Ntate Mokhothu had done well to keep the DC united. He had done well to run his party as a cohesive force. But because he was in bed with a laggard, he became tainted by association. The failings of the ABC became his own. The  ABC’s contempt for voters became his own. Majoro’s reputation as the worst ever prime minister became his own. After all he was the eminent deputy. In the end, the DC had to pay the price. The lesson to draw from all this is that no one should remain in a coalition of convenience for the sake of wanting the niceties and trappings of office. If Ntate Mokhothu had pulled the plug on the moribund coalition that he was part of, perhaps we could be talking a different language now. We would be singing a different tune.

Be that as it may, Ntate Mokhothu still has a very critical role to play in Lesotho’s politics. As leader of the opposition, the role of ensuring that Moruo runs an accountable government now belongs to him. Any democracy needs an effective opposition. Opposition must not be just opposition for the sake of it. It must be more than just opposition. It must be grounded in articulate policy. It must be a government in waiting.

Once the Moruo cabinet is finalised, Ntate Mokhothu must appoint a mirror shadow cabinet.  Every shadow minister must track and monitor every move of the real minister. They must be able to articulate contrarian policies wherever needed. For credibility sake, they must support every good proposition by the real ministers.

Once an opposition party establishes credibility in the back benches, it can be trusted with power when the incumbents fail.

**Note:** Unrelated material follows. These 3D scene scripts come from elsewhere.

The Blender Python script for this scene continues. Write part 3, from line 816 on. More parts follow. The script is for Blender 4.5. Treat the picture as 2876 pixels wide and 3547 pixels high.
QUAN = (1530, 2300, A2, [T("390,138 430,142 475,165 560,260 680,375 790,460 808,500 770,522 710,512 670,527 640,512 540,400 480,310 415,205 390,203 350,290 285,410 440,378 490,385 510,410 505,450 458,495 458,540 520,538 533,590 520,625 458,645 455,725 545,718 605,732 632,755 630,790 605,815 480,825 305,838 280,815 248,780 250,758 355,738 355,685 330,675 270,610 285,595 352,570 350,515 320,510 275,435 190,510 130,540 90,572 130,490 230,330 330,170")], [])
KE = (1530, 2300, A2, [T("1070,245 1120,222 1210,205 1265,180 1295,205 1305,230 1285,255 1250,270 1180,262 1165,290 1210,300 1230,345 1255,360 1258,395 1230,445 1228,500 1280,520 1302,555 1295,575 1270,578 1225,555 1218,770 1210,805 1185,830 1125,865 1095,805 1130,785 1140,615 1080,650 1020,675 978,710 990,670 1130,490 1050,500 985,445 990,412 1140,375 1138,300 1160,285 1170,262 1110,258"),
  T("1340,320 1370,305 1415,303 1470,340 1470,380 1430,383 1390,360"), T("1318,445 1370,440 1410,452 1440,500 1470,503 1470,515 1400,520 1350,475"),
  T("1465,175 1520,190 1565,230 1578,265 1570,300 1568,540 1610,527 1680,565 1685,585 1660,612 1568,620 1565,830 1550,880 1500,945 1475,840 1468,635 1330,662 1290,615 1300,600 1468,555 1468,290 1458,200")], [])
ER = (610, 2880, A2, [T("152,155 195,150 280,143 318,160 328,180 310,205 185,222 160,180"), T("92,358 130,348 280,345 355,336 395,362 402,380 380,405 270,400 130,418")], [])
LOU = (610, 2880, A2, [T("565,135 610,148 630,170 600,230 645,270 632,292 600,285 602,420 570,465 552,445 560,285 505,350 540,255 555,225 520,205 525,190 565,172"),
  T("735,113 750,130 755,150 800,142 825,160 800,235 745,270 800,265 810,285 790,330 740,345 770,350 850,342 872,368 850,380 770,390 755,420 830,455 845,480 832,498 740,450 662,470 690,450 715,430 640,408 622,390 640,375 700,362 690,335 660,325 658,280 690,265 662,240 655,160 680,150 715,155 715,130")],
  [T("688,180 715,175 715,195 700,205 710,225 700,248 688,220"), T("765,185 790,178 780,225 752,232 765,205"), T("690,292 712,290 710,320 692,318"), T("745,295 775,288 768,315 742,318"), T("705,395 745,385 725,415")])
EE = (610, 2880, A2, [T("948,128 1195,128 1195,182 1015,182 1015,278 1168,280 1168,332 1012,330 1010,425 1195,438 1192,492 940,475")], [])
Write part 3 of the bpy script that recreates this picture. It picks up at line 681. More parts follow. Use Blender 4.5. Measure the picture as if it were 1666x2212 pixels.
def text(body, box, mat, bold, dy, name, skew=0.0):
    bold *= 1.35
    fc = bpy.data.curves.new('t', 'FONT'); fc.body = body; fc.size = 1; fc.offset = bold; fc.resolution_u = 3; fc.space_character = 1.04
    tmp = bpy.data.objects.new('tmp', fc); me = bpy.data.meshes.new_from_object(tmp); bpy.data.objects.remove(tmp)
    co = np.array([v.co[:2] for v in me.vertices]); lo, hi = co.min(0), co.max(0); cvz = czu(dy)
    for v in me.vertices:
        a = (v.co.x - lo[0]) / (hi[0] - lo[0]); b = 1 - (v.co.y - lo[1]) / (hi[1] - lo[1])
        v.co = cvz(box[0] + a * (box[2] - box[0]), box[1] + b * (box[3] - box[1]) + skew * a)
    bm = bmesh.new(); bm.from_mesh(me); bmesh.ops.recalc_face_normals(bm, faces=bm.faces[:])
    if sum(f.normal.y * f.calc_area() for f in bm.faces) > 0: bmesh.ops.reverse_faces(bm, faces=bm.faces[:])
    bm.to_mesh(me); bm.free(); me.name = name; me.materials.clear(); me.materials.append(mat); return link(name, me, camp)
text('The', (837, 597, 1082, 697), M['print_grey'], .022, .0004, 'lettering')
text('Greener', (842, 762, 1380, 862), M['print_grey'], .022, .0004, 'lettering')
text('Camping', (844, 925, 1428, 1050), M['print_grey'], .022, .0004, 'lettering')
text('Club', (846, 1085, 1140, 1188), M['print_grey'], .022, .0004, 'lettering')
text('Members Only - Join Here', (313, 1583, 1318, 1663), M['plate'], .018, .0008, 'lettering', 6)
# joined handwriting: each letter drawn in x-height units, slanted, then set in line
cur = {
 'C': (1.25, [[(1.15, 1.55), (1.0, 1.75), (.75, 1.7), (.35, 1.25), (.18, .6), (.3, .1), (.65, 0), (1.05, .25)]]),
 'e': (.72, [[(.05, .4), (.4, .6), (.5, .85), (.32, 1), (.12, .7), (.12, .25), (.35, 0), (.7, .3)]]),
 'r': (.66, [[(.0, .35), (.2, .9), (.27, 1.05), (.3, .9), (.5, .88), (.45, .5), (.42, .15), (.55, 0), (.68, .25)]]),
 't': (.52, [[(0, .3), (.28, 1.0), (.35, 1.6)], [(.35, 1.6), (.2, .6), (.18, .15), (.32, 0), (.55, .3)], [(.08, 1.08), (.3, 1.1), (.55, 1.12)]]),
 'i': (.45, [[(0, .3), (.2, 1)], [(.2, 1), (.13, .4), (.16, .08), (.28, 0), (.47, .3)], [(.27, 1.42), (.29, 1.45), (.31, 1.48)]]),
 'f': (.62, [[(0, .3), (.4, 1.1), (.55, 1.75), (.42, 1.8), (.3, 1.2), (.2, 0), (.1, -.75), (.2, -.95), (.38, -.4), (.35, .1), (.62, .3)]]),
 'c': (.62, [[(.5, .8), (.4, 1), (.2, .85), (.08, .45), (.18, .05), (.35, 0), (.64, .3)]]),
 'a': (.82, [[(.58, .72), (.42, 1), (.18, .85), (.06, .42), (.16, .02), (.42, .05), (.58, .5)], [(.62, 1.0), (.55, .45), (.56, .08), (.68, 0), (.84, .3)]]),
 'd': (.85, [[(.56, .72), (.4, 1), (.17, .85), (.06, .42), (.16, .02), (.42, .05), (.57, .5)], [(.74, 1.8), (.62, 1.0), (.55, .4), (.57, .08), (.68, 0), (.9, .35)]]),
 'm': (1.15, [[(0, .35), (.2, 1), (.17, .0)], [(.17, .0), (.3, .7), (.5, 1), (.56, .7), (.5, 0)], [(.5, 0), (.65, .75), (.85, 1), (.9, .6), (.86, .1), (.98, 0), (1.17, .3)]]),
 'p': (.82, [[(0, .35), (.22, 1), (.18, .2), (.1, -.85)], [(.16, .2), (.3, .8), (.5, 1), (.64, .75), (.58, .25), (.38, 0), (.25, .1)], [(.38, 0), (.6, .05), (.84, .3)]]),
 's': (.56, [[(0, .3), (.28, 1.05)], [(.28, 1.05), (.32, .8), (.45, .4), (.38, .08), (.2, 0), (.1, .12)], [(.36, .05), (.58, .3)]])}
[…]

If the Moruo project fails, Ntate Mokhothu must be ready in the wings.  With the ABC all but dead, he has no competition in the opposition. He is the undisputed opposition leader for the next five years. The DC performed decently. But  Ntate Sam did the right thing to exclude the DC  from his coalition. A Moruo/DC coalition would have been immensely stable. But it would have defeated Ntate Sam’s whole renewal project.  Voters gave Moruo a landslide because they were looking for something new. Incorporating a party that had been in bed with Ntate Majoro’s inept formation would not only have been improper, it would have been akin to raping the voters. It’s therefore a good thing that the DC now resides in the opposition. It’s the DC’s role to ensure that Moruo delivers on its promises.

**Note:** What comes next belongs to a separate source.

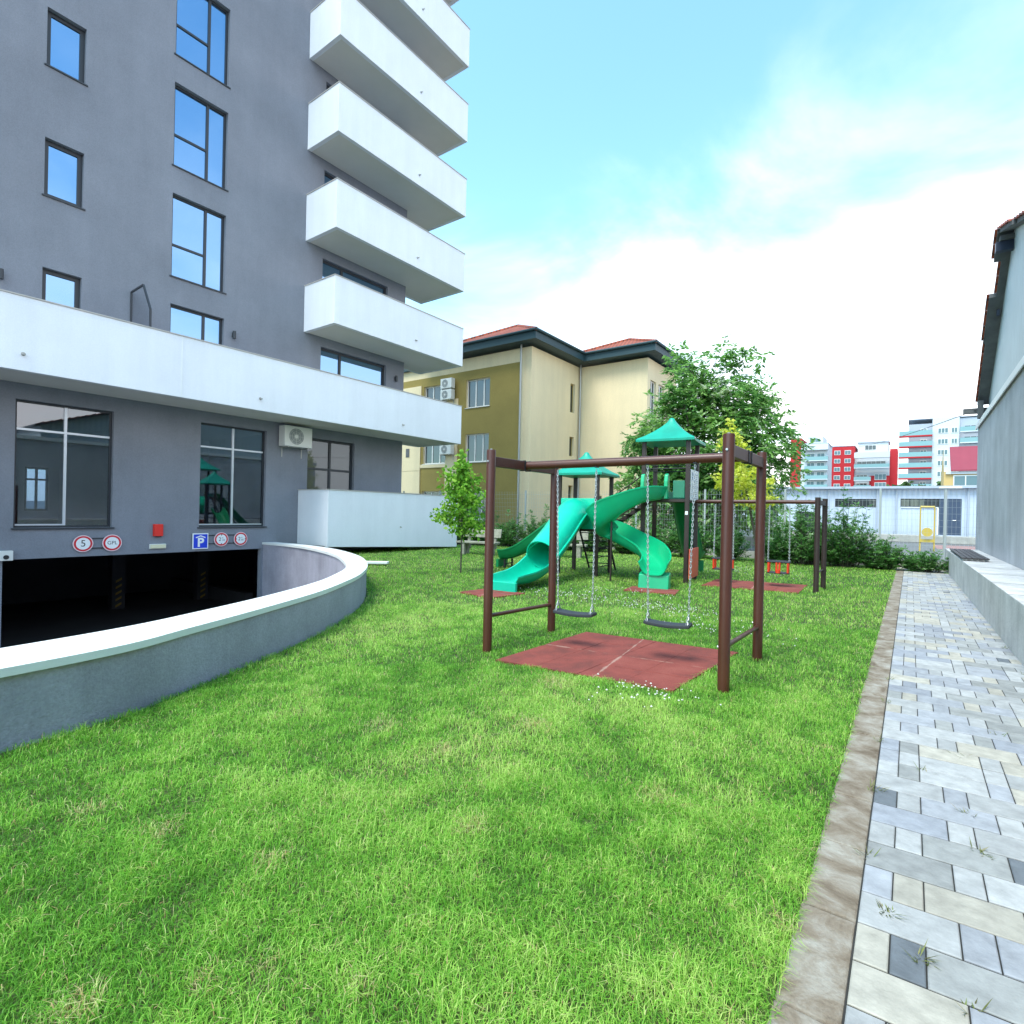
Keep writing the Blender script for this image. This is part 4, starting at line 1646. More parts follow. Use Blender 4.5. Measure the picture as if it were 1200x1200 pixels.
# rails of the towers
RAILS = [((-3.06, -.1, 1.86), (-2.14, -.1, 1.86)), ((-3.06, .9, 1.86), (-2.14, .9, 1.86))]
for z in (2.60, 2.74):
    RAILS += [((-.96, 0, z), (-.04, 0, z)), ((-1.0, .04, z), (-1.0, .96, z)), ((-.96, 1.0, z), (-.04, 1.0, z))]
for p_, q_ in RAILS:
    b = MB()
    b.tube([p_, q_], .013, 8)
    part(b, 'guard_rail', 'black', smooth=True)
b = MB()
b.box(-.32, -.06, -.012, .012, 1.93, 2.32)
part(b, 'green_panel', 'panel_green', bevel=.006)
b = MB()
b.box(-.94, -.06, .988, 1.012, 1.93, 2.1)
part(b, 'green_panel', 'panel_green', bevel=.006)
# rule board
b = MB()
b.box(.046, .058, .08, .92, 1.88, 2.58)
bd = part(b, 'rule_board', 'sign_white', bevel=.004)
b = MB()
for k in range(4):
    b.box(.0585, .0595, .16 + (k % 2) * .09, .23 + (k % 2) * .09, 2.34 + (k // 2) * .10, 2.42 + (k // 2) * .10)
for k in range(13):
    yl0 = .14 if k > 4 else .40
    b.box(.0585, .0595, yl0, .82 - .05 * (k % 3), 2.47 - k * .045, 2.485 - k * .045)
b.build('printed_lines', M['far_grey'], bd)
b = MB()
b.box(.060, .080, .0, 1.0, .10, .78)
part(b, 'red_board', 'board_red', bevel=.006)
b = MB()
b.box(-.03, .03, -.052, -.046, 1.55, 1.63)
part(b, 'small_plate', 'sign_white')
# beam of the toddler swings
b = MB()
b.tube([(.05, .69, 1.87), (2.60, .69, 1.88)], .042, 16)
part(b, 'swing_beam', 'brown_steel', smooth=True)
for (u, v) in ((2.56, .24), (2.69, 1.12)):
    b = MB()
    b.tube([(u, v, -.1), (u, v, 1.965)], .052, 18)
    part(b, 'swing_post', 'dark_brown', smooth=True, angle=50)
b = MB()
b.bar((2.57, .29, 1.86), (2.68, 1.07, 1.86), .06, .10)
part(b, 'cross_beam', 'dark_brown', bevel=.005)
b = MB()
b.tube([(2.57, .28, .42), (2.68, 1.08, .42)], .02, 10)
part(b, 'tie_bar', 'dark_brown', smooth=True)


def toddler(label, u):
    loc = PO + Vector((math.cos(PR) * u - math.sin(PR) * .69, math.sin(PR) * u + math.cos(PR) * .69, .31))
    t = thing('toddler_swing', label, 'swing', loc, PR, 'toddler swings with red bars')
    b = MB()
    b.box(-.22, .22, -.14, .14, 0, .03)
    b.build('seat', M['rubber'], t, bevel=.008)
    b = MB()
    for (a, c) in (((-.22, -.15), (.22, -.15)), ((.22, -.15), (.22, .15)), ((.22, .15), (-.22, .15)), ((-.22, .15), (-.22, -.15))):
        b.tube([(a[0], a[1], .26), (c[0], c[1], .26)], .018, 8)
    b.build('top_ring', M['rubber'], t, smooth=True)
    for (x, yv) in ((-.19, -.14), (.19, -.14), (-.19, .14), (.19, .14), (-.03, -.15), (.03, -.15)):
        b = MB(); b.tube([(x, yv, .03), (x, yv, .25)], .022, 10); b.build('red_bar', M['toy_red'], t, smooth=True)
    b = MB(); b.tube([(0, -.16, .02), (0, -.16, .09)], .045, 12); b.build('front_stop', M['toy_red'], t, smooth=True)
    for sx in (-.21, .21):
        b = MB()
        chain_mesh(b, (sx, 0, .27), (sx * .95, 0, 1.51), .034, .0055, .013)
        b.build('chain', M['galv'], t)
    return t


toddler('red and black toddler swing nearer the play tower', .69)
toddler('red and black toddler swing nearer the brown end posts', 1.83)


# =================================================================== BENCHES ON THE LAWN
def conc_bench(label, loc, rz):
    t = thing('concrete_bench', label, 'bench', loc, rz, 'concrete benches by the hedge')
    b = MB(); b.box(-.75, .75, -.22, .22, .40, .47); b.build('seat', M['bench_conc'], t, bevel=.015)
    b = MB()
    b.add([(-.75, .24, .60), (.75, .24, .60), (.75, .30, .60), (-.75, .30, .60), (-.75, .31, .90), (.75, .31, .90), (.75, .37, .90), (-.75, .37, .90)], BOXF)
    b.build('backrest', M['bench_conc'], t, bevel=.015)
    for sx in (-.5, .5):
        b = MB()
        b.box(sx - .07, sx + .07, -.20, -.08, 0, .398)
        b.box(sx - .06, sx + .06, .10, .22, 0, .398)
        b.add([(sx - .06, .223, .2), (sx + .06, .223, .2), (sx + .06, .34, .2), (sx - .06, .34, .2), (sx - .06, .31, .75), (sx + .06, .31, .75), (sx + .06, .40, .75), (sx - .06, .40, .75)], BOXF)
        b.build('leg', M['bench_conc'], t, bevel=.012)
    return t


conc_bench('weathered concrete bench behind the young green tree', (-12.1, 14.6, 0), R(12))
conc_bench('weathered concrete bench mostly hidden behind the lower play tower', (-9.5, 16.1, 0), R(20))

# =================================================================== FENCE
fe = thing('mesh_fence', 'grey welded mesh panel fence along the back of the lawn', 'fence', (-8, 21.5, 0))
FYL = 21.5
b = MB()
x = -26.19
postx = []
while x < 2.2:
    postx.append(x)
    x += 2.82
for x in postx:
    p = MB(); p.box(x - .03, x + .03, FYL - .03, FYL + .03, 0, 2.55)
    kid(p.build('post', M['fence']), fe)
for i in range(len(postx) - 1):
    p = MB()
    x0, x1 = postx[i] + .035, postx[i + 1] - .035
    k = x0
    while k <= x1:
        p.bar((k, FYL, .30), (k, FYL, 2.5), .0045, .0045, (1, 0, 0))
        k += .1
    z = .35
    while z <= 2.5:
        p.bar((x0, FYL - .006, z), (x1, FYL - .006, z), .005, .005)
        z += .2
    kid(p.build('mesh_panel', M['fence']), fe)
p = MB(); p.box(-26.3, 2.1, FYL - .1, FYL + .1, -.05, .26)
kid(p.build('plinth', M['concrete']), fe)


# =================================================================== PLANTS
LM = {}
LM['walnut'] = leaf_mat('walnut_leaves', [(0, (.06, .17, .05)), (.35, (.15, .35, .08)), (.7, (.31, .54, .14)), (.93, (.50, .68, .30)), (1, (.66, .74, .54))], .52)
LM['bright'] = leaf_mat('bright_leaves', [(0, (.10, .27, .025)), (.5, (.22, .48, .04)), (1, (.40, .62, .09))], .45)
LM['yellow'] = leaf_mat('yellow_leaves', [(0, (.42, .52, .04)), (.5, (.74, .78, .09)), (1, (.84, .82, .25))], .5)
LM['hedge'] = leaf_mat('hedge_leaves', [(0, (.035, .12, .03)), (.45, (.10, .28, .06)), (.8, (.22, .44, .12)), (1, (.52, .64, .40))], .42, .35)
LM['far'] = leaf_mat('far_leaves', [(0, (.03, .07, .02)), (1, (.10, .18, .05))], .3)


def young_tree(name, label, loc, h, crown, n, lm, seed, leaf=.10, lean=(0, 0), trunk_r=.022):
    """slim tree: straight stem, thin side branches, leaves set along the branches"""
    rng = np.random.default_rng(seed)
    t = thing(name, label, 'tree', loc)
    b = MB()
    top = Vector((lean[0], lean[1], h * .97))
    stem = [Vector((lean[0] * q ** 1.3 + .015 * math.sin(5 * q + seed), lean[1] * q ** 1.3 + .015 * math.cos(4 * q), h * .97 * q)) for q in np.linspace(0, 1, 12)]
    b.tube(stem, [trunk_r * (1 - .75 * q) for q in np.linspace(0, 1, 12)], 8)
    z0, z1, rw_, shape = crown
    br = []
    nb = 34
    for k in range(nb):
        q = (k + .5) / nb
        z = z0 + (z1 - z0) * q
        zi = z / (h * .97)
        base = Vector((lean[0] * zi ** 1.3, lean[1] * zi ** 1.3, z * .93 - .05))
        az = k * 2.4 + rng.uniform(-.5, .5)
        r = rw_ * shape(q) * rng.uniform(.55, 1.1)
        tip = base + Vector((math.cos(az) * r, math.sin(az) * r, rng.uniform(.15, .4) * r + .05))
        mid_ = base.lerp(tip, .5) + Vector((0, 0, .05 * r))
        b.tube([base, mid_, tip], [.009, .006, .003], 5)
        br.append((base, mid_, tip))
    br += [(stem[i], stem[i + 1], stem[i + 1]) for i in range(7, 11)]
    b.build('trunk', M['bark_young'], t, smooth=True)
    P = []
    for (a, m_, c) in br:
        k = max(4, int(n / len(br) * ((c - a).length + .15) / (rw_ * .6)))
        q = rng.uniform(.15, 1.05, k)
        A, B_, C_ = np.array(a), np.array(m_), np.array(c)
        pts = A[None] * (1 - q[:, None]) + C_[None] * q[:, None]
        pts += rng.normal(size=(k, 3)) * np.array([.055, .055, .06]) * (1 if leaf > .07 else 1)
        P.append(pts)
    P = np.concatenate(P)
    k = len(P)
    D = unit(rand_dirs(k, rng) + np.array([0, 0, -.35]))
    S = unit(np.cross(D, rand_dirs(k, rng)))
    ln = rng.uniform(.7, 1.25, k) * leaf
    V = leaf_quads(P, D, S, ln, ln * .62)
    quads_mesh('crown', V, np.clip(rng.normal(.5, .25, k), 0, 1), LM[lm], t)
    return t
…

If things were normal in His Majesty’s Majestic kingdom, then other one or two seat “political parties” should simply have closed shop and joined the DC in the opposition benches. That would have ensued a strong opposition and entrenched a two party system to save the country of all resources being wasted in sdministering the 65 plus parties that we have.   But as long as there is a small window for a PR seat for the husband, nephew parties, that will not happen.

Still, Ntate Mokhothu should lead the opposition effectively. He is the official opposition leader. He must prove that he is a prime minister in waiting.   And in future, he must keep guard on who to associate with. His association with the once mighty ABC cost him dearly. It need not be in the future for such a worldwide handsome dude.